Equal measures against both sides and something like a UN conducted trial similar to the Nuernberg prequels against terrorist leaders of both sides. If this means that established politicians are interrogated, be it.

I fear that anything less decapicitating can yield no results.

As to convenient targets, that is one of my gripes with the execution of the Iraq occupation. The situation there is thoroughly different from Afghanistan, where there is a positive reception of the controlling forces by at least a majority of the populace.

It must have been clear to Bush and Blair that while taking the Iraq was possible, calming it would be difficult. One reason for the bluff no from Germany and France was the public opinion that there was no thought-out strategy for the time after the occupation.

(Another reason is the quite different concept of Terrorism between the Anglo-Saxon and the Old European nations. Perhaps it is the past experience with our own terrorists from the 70ies, the Red Army Fraction, AKA Baader-Meinhof group.)

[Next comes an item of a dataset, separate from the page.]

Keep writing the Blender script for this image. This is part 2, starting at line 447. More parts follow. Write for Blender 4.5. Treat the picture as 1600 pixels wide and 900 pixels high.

BTW, during the offensive the British approach to the population carried about the same risk as the US approach (danger of snipers and suicide bombers), but gave the people less the impression that the invaders came to conquer. I know I would not want to march there, and I would likely be paranoid as hell if I had to, but to appear as conquerors just breeds partisans. If anything, that seems to be a lesson learned from the British military presence in Ulster.